Student Achievement in New Literacies for the 21st Century Middle School Journal
Following up on The Natives are Restless, we take another look at the way many educators now see the web and new media. William Kist, a professor of Curriculum and Instruction, documents what he dubs "New Media Classrooms". In these, teachers regularly use Macromedia Flash®, Powerpoint®, web design projects, etc. to engage and motivate students. They also use media old and new as a subject of learning - including classic film and advertising technique.
Kist's observations assure us that the unengaged become highly engaged in such classrooms and that enthusiasm for learning and cooperative work jumps.

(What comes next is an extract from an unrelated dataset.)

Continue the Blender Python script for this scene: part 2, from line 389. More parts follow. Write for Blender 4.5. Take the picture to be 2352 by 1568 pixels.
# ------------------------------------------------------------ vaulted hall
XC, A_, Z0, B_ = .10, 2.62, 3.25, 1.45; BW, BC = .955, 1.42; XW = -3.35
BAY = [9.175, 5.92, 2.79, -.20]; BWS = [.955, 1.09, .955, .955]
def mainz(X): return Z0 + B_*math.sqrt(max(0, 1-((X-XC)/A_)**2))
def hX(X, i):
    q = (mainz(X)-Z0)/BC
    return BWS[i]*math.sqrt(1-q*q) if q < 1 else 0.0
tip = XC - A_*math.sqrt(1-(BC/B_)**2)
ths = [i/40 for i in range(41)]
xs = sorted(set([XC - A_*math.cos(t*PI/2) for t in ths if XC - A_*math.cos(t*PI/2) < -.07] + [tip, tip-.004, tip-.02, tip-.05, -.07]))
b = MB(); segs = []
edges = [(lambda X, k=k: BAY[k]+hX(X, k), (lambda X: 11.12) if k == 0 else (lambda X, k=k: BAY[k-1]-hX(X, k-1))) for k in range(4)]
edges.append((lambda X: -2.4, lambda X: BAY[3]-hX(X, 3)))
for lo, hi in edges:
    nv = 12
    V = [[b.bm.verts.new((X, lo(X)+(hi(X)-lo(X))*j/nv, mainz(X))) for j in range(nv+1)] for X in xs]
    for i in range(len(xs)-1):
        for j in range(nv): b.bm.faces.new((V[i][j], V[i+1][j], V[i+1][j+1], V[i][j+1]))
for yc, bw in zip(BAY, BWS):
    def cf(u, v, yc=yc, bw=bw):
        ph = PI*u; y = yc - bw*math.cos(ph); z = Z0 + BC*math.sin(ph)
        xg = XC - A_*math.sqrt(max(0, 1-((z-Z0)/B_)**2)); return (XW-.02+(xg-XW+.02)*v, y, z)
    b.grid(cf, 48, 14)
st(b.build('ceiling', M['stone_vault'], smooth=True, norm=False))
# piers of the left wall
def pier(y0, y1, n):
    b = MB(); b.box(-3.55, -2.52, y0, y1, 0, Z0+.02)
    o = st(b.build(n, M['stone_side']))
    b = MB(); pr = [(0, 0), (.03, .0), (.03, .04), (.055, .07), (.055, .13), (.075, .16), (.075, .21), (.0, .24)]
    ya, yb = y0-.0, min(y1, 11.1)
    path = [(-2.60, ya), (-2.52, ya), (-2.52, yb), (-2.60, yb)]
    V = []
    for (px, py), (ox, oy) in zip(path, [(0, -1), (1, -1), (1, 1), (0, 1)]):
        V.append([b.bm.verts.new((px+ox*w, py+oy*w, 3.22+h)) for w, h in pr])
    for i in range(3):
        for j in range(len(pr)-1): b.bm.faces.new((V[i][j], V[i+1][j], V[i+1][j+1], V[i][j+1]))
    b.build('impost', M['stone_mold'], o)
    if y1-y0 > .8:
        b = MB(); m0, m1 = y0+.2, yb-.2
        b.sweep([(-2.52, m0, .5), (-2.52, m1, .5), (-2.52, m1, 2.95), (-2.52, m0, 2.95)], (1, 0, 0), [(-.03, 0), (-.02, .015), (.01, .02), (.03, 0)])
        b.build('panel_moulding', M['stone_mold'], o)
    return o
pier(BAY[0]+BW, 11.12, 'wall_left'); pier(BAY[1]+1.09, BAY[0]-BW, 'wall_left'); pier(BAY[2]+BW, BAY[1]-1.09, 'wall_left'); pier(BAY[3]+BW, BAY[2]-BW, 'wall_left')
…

What Kist does not do is provide any assurance that the topics of a traditional education in math, science, history, cultural literacy are improved for the average kid in such classrooms. We can assume that the student who changed from one in 4 days attendance to daily is better off; we can't jump to the conclusion that all are learning more in such a curriculum. (Alas, Kist's book, New Literacies In Action: Teaching And Learning In Multiple Media, veres into search-for-meaning type prose, and in the end muddles more than clarifies the article). Still, the conclusion, "Ultimately, a print-centric focus for student achievement in our schools may be holding some [my emphasis] of our adolescent readers and writers back from achieving to their utmost capabilities..." rings true enough.
In another Ed journal article, Toward a Theory of New Literacies Emerging From Internet and Other Information and Communication Technologies Leu et al. conclude, "It will be up to each of us to recognize the continually changing nature of literacy and to develop a rich understanding of these changes."
Do we indeed need to change the definition of literacy?